Hinds County Judge DeLaughter Pleads Not Guilty To Corruption Charges
Hinds County Circuit Judge Bobby DeLaughter pleaded not guilty in federal court in Oxford this morning. He’s been charged with having been influenced to rule in favor of Mississippi’s fallen king of torts, Dick Scruggs, mail fraud and obstruction of justice. MPB’s Sandra Knispel has more.
Dressed in a charcoal suit, with hands and feet shackled and head hung low, Judge Bobby DeLaughter entered the courtroom looking like a ruined man. An uneasy silence fell over the small crowd – there is no triumph in the spectacle of justice in leg irons. Assistant U.S. attorney Bob Norman approached him, shook his hand and told him simply “I’m sorry we have to be here.”
“In general terms, Judge DeLaughter is charged with participating in a scheme to defraud the citizens of the state of Mississippi of fair and honest services,” Norman later told reporters.
DeLaughter pleaded not guilty to the five-count indictment, which also includes obstruction of justice for lying to FBI investigators about the case.
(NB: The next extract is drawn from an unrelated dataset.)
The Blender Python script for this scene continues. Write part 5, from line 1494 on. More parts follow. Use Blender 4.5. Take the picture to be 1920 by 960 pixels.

DeLaughter faces a maximum prison term of 45 years and a maximum fine of $750,000.
According to the indictment it was "part of the conspiracy that Ed Peters [former Hinds County District Attorney Ed Peters] would be used secretly and corruptly to influence his very close friend Bobby B. DeLaughter." The indictment continues by detailing how DeLaughter's aspirations to become at federal judge were exploited in order to "obtain rulings from the court that while not plainly unlawful, would ultimately minimize Scruggs' financial liability and preclude his exposure to excessive damages [in the Wilson v. Scruggs case]."
DeLaughter was released on an unsecured $10,000 bond. As a prosecutor he had risen to national prominence in 1994 for putting Klansman Byron De La Beckwith in prison for murdering civil rights activist Medgar Evers thirty-one years earlier.
“Personally I think it’s pretty sad," Norman responded to a reporter’s question about the larger meaning of the indictment. "But I have to let other people decide what that means.”
The trial date is set for April 6 before Senior U.S. Circuit Judge Glen Davidson.
Already this morning, DeLaughter’s lawyer, Cynthia Speetjens, told the presiding U.S. magistrate judge, S. Allen Alexander, that she may have to recuse herself over a possible conflict of interest. She had worked for Ed Peters, who was paid one million dollars to influence his friend DeLaughter. In the indictment Peters is mentioned frequently, but clearly exempt from prosecution, thereby indirectly confirming a rumored immunity offer in exchange for his testimony.